Adelina mi ha raccontato il Nicaragua e io ho raccontato il suo racconto. La sua emozione è diventata presto anche la mia. Tornare in Nicaragua è un lavoro “grezzo”: riprese e fotografie non sono “leccate”, si tratta in sostanza di un montaggio di materiali (immagini e video) raccolti “sul campo” con un semplicissimo cellulare, e materiali “di repertorio” recuperati da Youtube ai quali ho chiesto aiuto per “aumentare il colore”. Questa mancanza di raffinatezza emerge con chiarezza, ma mi auguro che sia riuscita a conferire al lavoro quel taglio che cercavo, che lo rendesse un prodotto più semplice e autentico.

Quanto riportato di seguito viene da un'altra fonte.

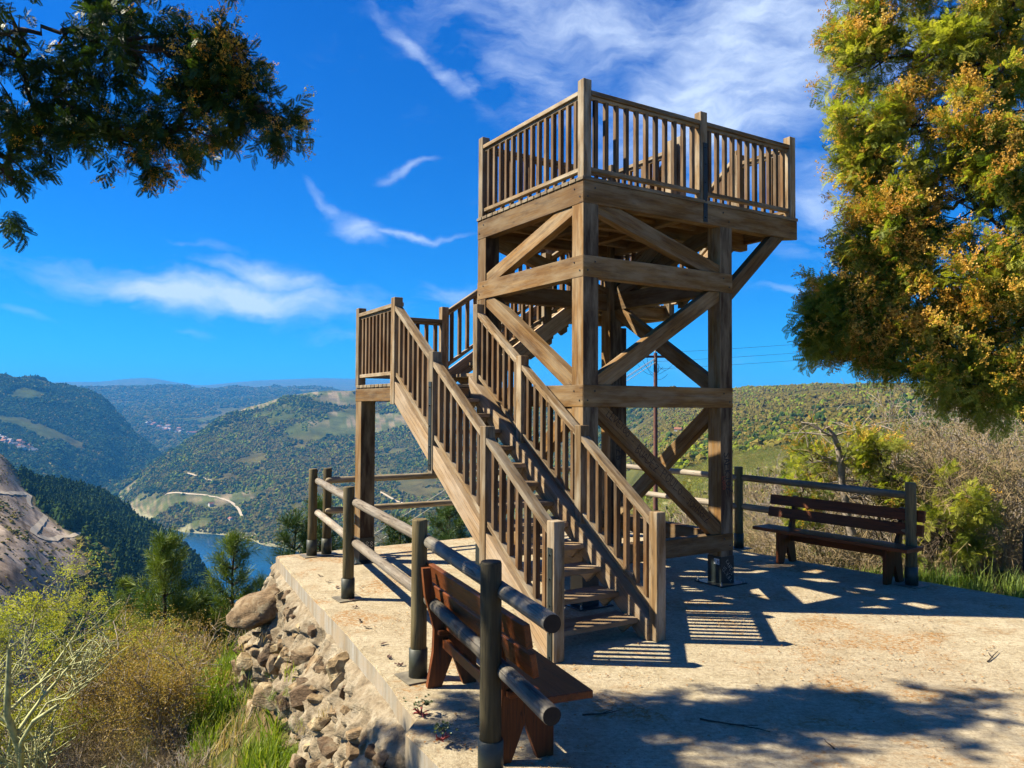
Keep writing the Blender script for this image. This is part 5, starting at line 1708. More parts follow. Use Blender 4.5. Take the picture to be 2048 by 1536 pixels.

Il riconoscimento del Vesuvius Film Festival è stato un grandissimo piacere, ma non per me, e sono pronto a scommettere che sia così anche per Adelina, autrice dei testi. Siamo felici per il Nicaragua che, per una volta e anche se solo per pochi minuti, può parlare con la sua voce e dire le cose che ha da dire, ma che da noi non si possono raccontare.

Il Nicaragua smentisce per la milionesima volta la narrazione che dà per “fallito” ogni Paese che non si allinea alle follie dell’imperialismo statunitense. Il Nicaragua smentisce TINA, il There Is Not Alternative di Thatcheriana memoria. Vogliono convincerci che un altro modo non sia possibile perché non sarebbe perfetto, come se lo fosse questo in cui viviamo. Non vogliamo un mondo perfetto, vogliamo un mondo che cerchi di rimettere l’uomo al posto che il denaro gli ha usurpato.